Germany, one of the signatories on the 2015 agreement with Iran, has sought a path of discourse with Tehran, while Israel has warned that such an approach will enable the Islamic Republic to develop nuclear weapons.
Berlin and Ramallah
In the meantime, activists of the Im Tirtzu Zionist organization staged a protest outside the King David Hotel over Germany’s funding of political NGOs in Israel.
Similarly, a group of more than 120 bereaved families of the Choosing Life Forum sent a letter to Merkel blasting Germany’s funding of “far-left political organizations” in Israel.
“Over the past several years, Germany alone has funded 34 political organizations in Israel, all of whom are affiliated with the far-left,” stated the letter, which was written in German, English, and Hebrew.
From 2012 to 2021, Germany has provided these organizations with NIS 84,204,316, “a tremendous sum, especially by Israeli standards,” the letter noted.
Germany funds these organizations through both direct and indirect funding via the German Foreign Ministry and governmental organizations. Some of the organizations promote boycotts on Israel, work to exert international pressure on Israel, work to change Israel’s immigration policies, and work to change Israel’s policy against terrorism by means of legal and international pressure.
“Seventeen percent of the 22.5 million euro funded by Germany to these radical groups has gone toward organizations that provide legal protection to murderous terrorists and their family members in Israeli courts. These organizations include HaMoked, Association for Civil Rights in Israel, and Adalah.
For example, in recent years “HaMoked” has provided legal protection for 81 terrorists and their families. These terrorists are responsible for the murder of 77 people.

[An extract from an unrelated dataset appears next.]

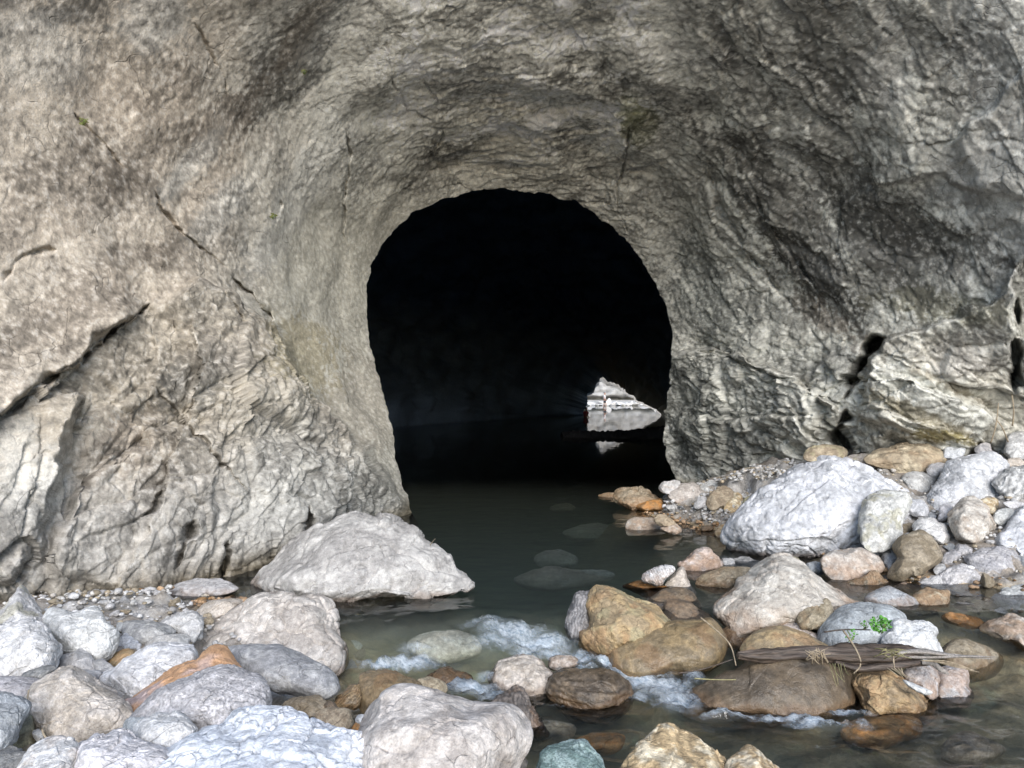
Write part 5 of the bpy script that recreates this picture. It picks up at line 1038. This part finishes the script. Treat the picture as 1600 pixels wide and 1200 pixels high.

“Today, every potential terrorist knows that regardless of how many Israelis he will murder, he will receive top-line legal defence courtesy of the German taxpayer. Furthermore, Germany also provides funding to the Palestinian Authority, which infamously provides monthly salaries to terrorists for murdering Israelis. Thus, unwitting German citizens are being taken advantage of to promote terrorism,” the letter cautions.
The writers accuse Germany of “working subversively and undemocratically to change the character of another democratic state – a state that provides more human rights than any other in the Middle East – by funding domestic organizations that openly work to undermine it.”
“The hard-earned tax money of German citizens would be better spent on their own welfare, not on fueling the flames of the conflict in another country,” the letter concludes.